Zhao Haijun, co-CEO of Semiconductor Manufacturing International Corporation, is considering leaving the company because Beijing policymakers are prioritising the work of co-CEO Liang Mong-song to develop more advanced chip production at 14-nanometre resolution (14 billionths of a metre) and smaller.
This is taking priority over Mr Zhao’s own efforts to expand commercially viable operations using older generations of process technology, according to seven people familiar with the situation.
Scores of executives are being replaced to align management more closely with Mr Liang’s goals, the people said.
The upheaval indicates that in China’s current programme for creating a domestic chip manufacturing base, state diktat is gaining the upper hand over commercial objectives.
In 2015, Beijing launched its seventh large-scale plan for developing an integrated circuits industry since the 1950s with the intention of relying on private equity and industry experts, diverging from past approaches that were dominated by state instructions and subsidies.
But analysts said things were slipping back to China’s traditional approach of state instructions and subsidies. “In the second phase of this plan there has been a lot of government money. In China if there’s no government money, people will not join,” said Roger Sheng, an analyst at Gartner. “A lot of government people have been put in charge of these companies recently.”
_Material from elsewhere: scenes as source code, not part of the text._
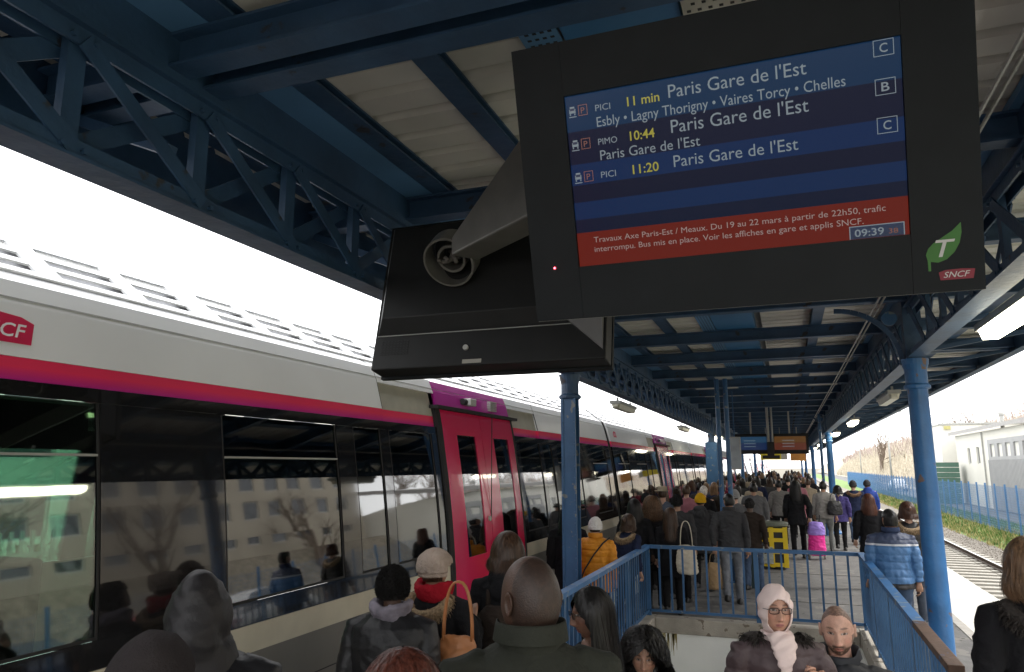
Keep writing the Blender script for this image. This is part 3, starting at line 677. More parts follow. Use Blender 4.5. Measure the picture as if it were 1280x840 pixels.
    c = MB().box(sx(2.82)+.002, sx(2.82)+.10, D0+.72, D0+.88, 2.79, 2.87); bevel(c.obj('camera_housing', WHT, t), .01); MB().tube([(sx(2.82)+.03, D0+.64, 2.83), (sx(2.82)+.03, D0+.72, 2.83)], .035, 12).obj('camera_lens', DARK, t)
    m = MB()
    for i in range(6): m.box(sx(2.82)+.002, sx(2.82)+.05, D0+1.42, D0+1.62, 2.78+i*.02, 2.792+i*.02)
    m.obj('louvre', WHT, t)
    # roof
    ro = [(sx(z), z) for z in (3.2, 3.22, 3.24)]+[(2*XC-sx(z), z) for z in (3.22, 3.2)]
    MB().prof([(-3.602, 3.089), (-3.9, 3.14), (-4.64, 3.19), (-5.38, 3.14), (-5.678, 3.089), (-5.678, 3.05), (-3.602, 3.05)], e, CL-e).obj('roof', mat('roof_grey', (.62, .62, .61), .5, var=.15, scale=2), t)
    g = MB(); sl = lambda u: (-3.58-u*.32, 3.095+u*.235); un = Vector((.235, 0, .32)).normalized()
    for u in (0, .34, .67, 1.0):
        x, z = sl(u); g.bar((x, .35, z), (x, CL-.35, z), .055, .012, up=un)
    n = 22
    for k in range(n+1):
        y = .35+k*(CL-.7)/n; a = sl(0); b = sl(1); g.bar((a[0], y, a[1]), (b[0], y, b[1]), .14 if k % 4 else .26, .014, up=un)
    g.obj('roof_grille', WHITET, t)
    a = sl(-.0); b = sl(1.02); MB().add([(a[0], .36, a[1]-.05), (a[0], CL-.36, a[1]-.05), (b[0], CL-.36, b[1]-.05), (b[0], .36, b[1]-.05)], [(0, 1, 2, 3)]).obj('grille_backing', mat('backing_grey', (.30, .30, .31), .7, var=.4, scale=6), t)
    g = MB(); x, z = sl(1); g.box(x-.26, x-.03, .35, CL-.35, z-.01, z+.01); g.obj('roof_walkway', WHITET, t)
    g = MB().box(-4.9, -4.6, 2, 5, 3.19, 3.42).box(-4.9, -4.5, 8, 11, 3.19, 3.40); g.obj('roof_equipment', mat('equipment_grey', (.45, .45, .45), .6, var=.2), t)
    # interior
    MB().box(-6.1, -3.2, e, CL-e, -.05, 0).obj('floor', mat('train_floor', (.06, .06, .07), .6), t)
    MB().box(-6.0, -3.36, e, CL-e, 2.47, 2.50).obj('ceiling', mat('train_ceiling', (.30, .31, .30), .6), t)
    MB().box(-4.45, -4.30, 1, 4.3, 2.45, 2.469).box(-4.45, -4.30, 9, 12.2, 2.45, 2.469).obj('ceiling_light', mat('cabin_light', (.9, .85, .6), .5, var=0, emit=(1, .88, .5), stren=1.6), t)
    SEAT = mat('seat_fabric', (.035, .05, .075), .8, var=.3, scale=30)
    for y in (1.0, 2.2, 3.0, 4.2, 9.0, 10.2, 11.0, 12.2):
        for x in (-3.35-.5, -5.9):
            s = MB().box(x, x+.46, y-.06, y+.06, .45, 1.42).box(x, x+.46, y-.06-.42*(1 if y in (2.2, 4.2, 10.2, 12.2) else 0), y+.06+.42*(0 if y in (2.2, 4.2, 10.2, 12.2) else 1), .40, .50)
            bevel(s.obj('seat', SEAT, t), .03)
    for y in (5.2, 8.0): MB().tube([(-4.0, y, 0), (-4.0, y, 2.45)], .017, 8).obj('grab_pole', GREYM, t)
    # gangway bellows at the far end
    out = [(sx(z)-.03, z) for z in (-.4, 0, .5, 1.0, 1.6, 2.0, 2.5, 2.9, 3.0, 3.05, 3.09, 3.15)]; out = out+[(2*XC-x, z) for x, z in reversed(out)]
    gw = MB()
    for k in range(5): gw.prof([(x if k % 2 == 0 else XC+(x-XC)*.985, z if k % 2 == 0 or z < 3 else z-.02) for x, z in out], CL-.155+k*.062, CL-.155+(k+1)*.062-.001)
    gw.obj('gangway_bellows', DARK, t)
    return t
car = make_car()
names = ['second carriage, with the door seen past the first blue column', 'third carriage', 'fourth carriage']
for k in range(1, 11):
    c = copy_tree(car); c.location.y = 1.13+CL*k
    c['label'] = f'{["second", "third", "fourth", "fifth", "sixth", "seventh", "eighth", "ninth", "tenth", "eleventh"][k-1]} carriage of the white and crimson train, counted from the near end in view'
car['label'] = 'nearest white train carriage, with the large crimson double door and purple header'
c = copy_tree(car); c.location.y = 1.13-CL; c['label'] = 'white train carriage beside and behind the camera, only its reflection band seen'
LOGO = mat('logo_red', (.62, .02, .08), .35, var=.05)
def train_logo(y, z, w, par):
    h = w*.42; X = lambda zz: sx(zz)+.004
    p = [(0, 0), (w*.93, 0), (w, h*.75), (w*.82, h*.93), (w*.5, h), (w*.2, h*.9), (w*.03, h*.6)]
    link('operator_logo', _sheetmesh('operator_logo', [(X(z+b), y+a, z+b) for a, b in p], [tuple(range(7))], LOGO), par)
    o = link('lettering', text_mesh('SNCF', w*.78, 1, .3, .012, m=WHITET, h=h*.46), par)
    ang = math.atan2(sx(z+h)-sx(z), h); o.matrix_basis = Matrix.Translation((X(z+h*.2)+.008, y+w*.09, z+h*.2)) @ Matrix(((0, ang, 1, 0), (1, 0, 0, 0), (0, 1, -ang, 0), (0, 0, 0, 1)))
train_logo(2.06-1.13, 2.685, .34, car)
cars = [o for o in col.objects if o.name.startswith('train_carriage') and o.parent is None]
train_logo(.55, 2.72, .30, [o for o in cars if abs(o.location.y-14.37) < .1][0])
# pantograph on the roof of the first carriage
t = thing('pantograph', 'folded grey pantograph lying on the train roof', 'pantograph', (-4.75, 5.6, 3.22))
m = MB()
for x in (-.45, .45): m.tube([(x, 0, 0.05), (x, 1.6, .12), (x*.8, 0.2, .20)], .018, 6)
m.obj('arm', GREYM, t)
MB().tube([(-.6, .1, .17), (-.5, .1, .22), (.5, .1, .22), (.6, .1, .17)], .018, 6).obj('pan_head', GREYM, t)
m = MB()
for k in range(7): m.box(-.5, .5, -.4+k*.36, -.36+k*.36, 0, .06)
m.obj('base', GREYM, t)
struct(MB().box(-6.3, -3.1, -20, 160, -1.28, -1.15).obj('ballast_bed', BAL))
# ================================================================== BEYOND THE FENCES
ROAD = mat('road_asphalt', (.10, .10, .10), .85, var=.15, bump=.2)
struct(link('road', _sheetmesh('road', [(9.9, -60, -.74), (14.2, -60, -.74), (14.2, 300, -.74), (9.9, 300, -.74)], [(0, 1, 2, 3)], ROAD)))
struct(MB().box(14.2, 14.4, -60, 300, -1.1, -.62).obj('kerb', CONC))
STONE = mat('stony_bank', (.24, .21, .16), .95, var=.4, scale=4, bump=1, bscale=8)
def bank(name, xs, zs, y0, y1, m, amp=.15, n=90):
    v = []; f = []; k = len(xs)
    Y = np.linspace(y0, y1, n)
    for y in Y:
        for x, z in zip(xs, zs): v.append((x, y, z))
    v = np.array(v); v[:, 2] += amp*vnoise(v*[.6, .6, 0])*(np.tile(np.arange(k) > 0, n)); v[:, 0] += amp*vnoise(v*[.3, .4, 0]+5)
    for j in range(n-1):
        for i in range(k-1): f.append((j*k+i, j*k+i+1, (j+1)*k+i+1, (j+1)*k+i))
    o = struct(link(name, _sheetmesh(name, v.tolist(), f, m))); return o
bank('stony_bank', [14.4, 15.0, 15.7, 16.4, 17.2, 40], [-.64, .1, .9, 1.5, 1.85, 1.95], -60, 46, STONE, .2, 260)
bank('reed_slope', [14.4, 16, 18, 21, 24, 60], [-.65, .6, 2.4, 4.6, 6.2, 7.5], 76, 420, mat('dry_slope', (.38, .34, .27), .95, var=.35, scale=1, bump=.6, bscale=5), .5, 120)  # slope colour greyed and lightened to carry distance haze
REED = mat('reed', (.50, .45, .36), .9, var=.3, scale=3)  # dry beige, paled and desaturated for haze
def sz(x): return float(np.interp(x, [14.4, 16, 18, 21, 24, 60], [-.65, .6, 2.4, 4.6, 6.2, 7.5]))
tag(blades('reeds', 15000, (14.6, 26), (77, 260), (.8, 2.0), REED, w=.02, zf=sz, lean=.15, pw=1.4), 'dry beige reeds covering the slope beyond the road', 'reeds', kind='stuff')
tag(blades('bramble', 5000, (19, 34), (77, 300), (1.2, 3.4), mat('bare_scrub', (.34, .28, .25), .9, var=.3), w=.02, zf=sz, lean=.4), 'reddish bare scrub along the top of the slope', 'scrub', kind='stuff')
def facade(t, X, y0, y1, z0, z1, wall, face=-1, th=.3, wins=(), par=None):
    """wall in a plane X=const with real openings; wins: (ya, yb, za, zb) all in one list, split in columns"""
    m = MB(); ys = sorted({y0, y1, *[w[0] for w in wins], *[w[1] for w in wins]}); zs = sorted({z0, z1, *[w[2] for w in wins], *[w[3] for w in wins]})
    for a, b in zip(ys, ys[1:]):
        for c, d in zip(zs, zs[1:]):
            my, mz = (a+b)/2, (c+d)/2
            if not any(w[0] < my < w[1] and w[2] < mz < w[3] for w in wins): m.add([(X, a, c), (X, b, c), (X, b, d), (X, a, d)], [(0, 1, 2, 3)])
    for (a, b, c, d) in wins:
        q = X-face*.15
        m.add([(X, a, c), (X, b, c), (X, b, d), (X, a, d), (q, a, c), (q, b, c), (q, b, d), (q, a, d)], [(0, 1, 5, 4), (1, 2, 6, 5), (2, 3, 7, 6), (3, 0, 4, 7)])
    me = _sheetmesh('wall', m.v, m.f, wall); link('wall', me, t)
    for (a, b, c, d) in wins:
        q = X-face*.12
        fr = MB().box(q-.03, q+.03, a, b, c, c+.06).box(q-.03, q+.03, a, b, d-.06, d).box(q-.03, q+.03, a, a+.06, c+.061, d-.061).box(q-.03, q+.03, b-.06, b, c+.061, d-.061).obj('window', WHT, t)
        MB().box(q-.01, q+.01, a+.061, b-.061, c+.061, d-.061).obj('pane', WGL, fr)
WGL = mat('window_glass', (.05, .06, .07), .08, var=.1, scale=1, coat=.5)
RENDERW = mat('white_render', (.66, .64, .58), .8, var=.05, scale=.5)
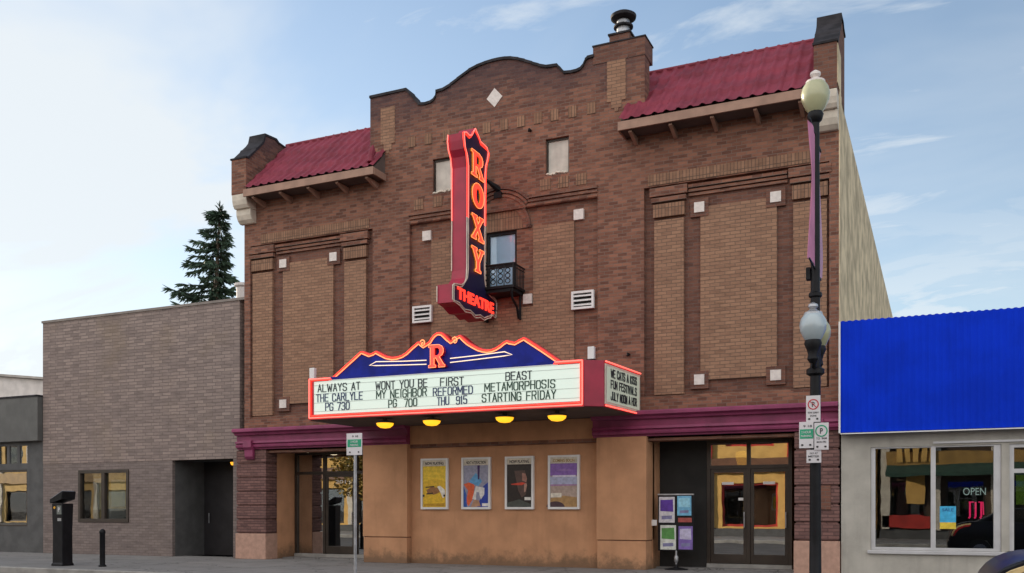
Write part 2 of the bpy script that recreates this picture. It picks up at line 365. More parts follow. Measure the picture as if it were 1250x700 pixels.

The fallback to traditional tactics comes as China’s semiconductor manufacturers show no sign of catching up to global leaders in making advanced chips. While SMIC has yet to start 14nm mass production, South Korea’s Samsung was already producing to that standard in 2014.
The problems have been exacerbated by the US government’s attempts to slow China in its pursuit of technological power.
A person close to Mr Zhao said he wanted to leave because the government’s focus on pushing leading-edge technology had made Mr Liang irreplaceable while Mr Zhao was seen as expendable.
An executive who left SMIC recently said entire teams of managers were being pushed out as Mr Liang had been given a free hand to hire people focused on leading-edge technology development. “There is a big purge under way right now,” said a senior executive at a supplier to SMIC. “Zhao and Liang have been fighting for a while, and Liang is winning.”
Mr Liang, a former research and development chief at Taiwan Semiconductor Manufacturing Company, the world’s largest contract chipmaker, joined SMIC in 2017 after a stint at rival Samsung.
Another person with inside knowledge of SMIC said: “The goal under the government plan is that China must achieve 14nm by 2020. Liang is working on that and has actually made progress a lot faster than expected, so the government is fully backing him.”
SMIC did not comment on the situation in detail. But a company spokesperson said: “The rumours are untrue.”
SMIC’s revenue in the first quarter decreased by 19.5 per cent compared with the same period last year to $668.9m, and net profit dropped by 58.2 per cent to $12.3m year-on-year, although the company reversed a fourth-quarter loss. The company reported a gross margin of 18.2 per cent, missing its target of 20-22 per cent.
The company said the gross margin would remain between 18 and 20 per cent for the full year — less than half the level of TSMC.
In a call with investors on Thursday, Mr Zhao said he intended to continue making SMIC’s operations more efficient, cost-effective and competitive, adding that the company had grown strong in speciality chips with “a solid customer base and reasonable demand”.
Analysts said SMIC had managed to gain customers with more mature technology but would struggle to increase profitability.
“They have made a lot of progress on 14nm but it will be very hard to commercialise that because those customers that use 14nm would rather use TSMC,” said an industry expert.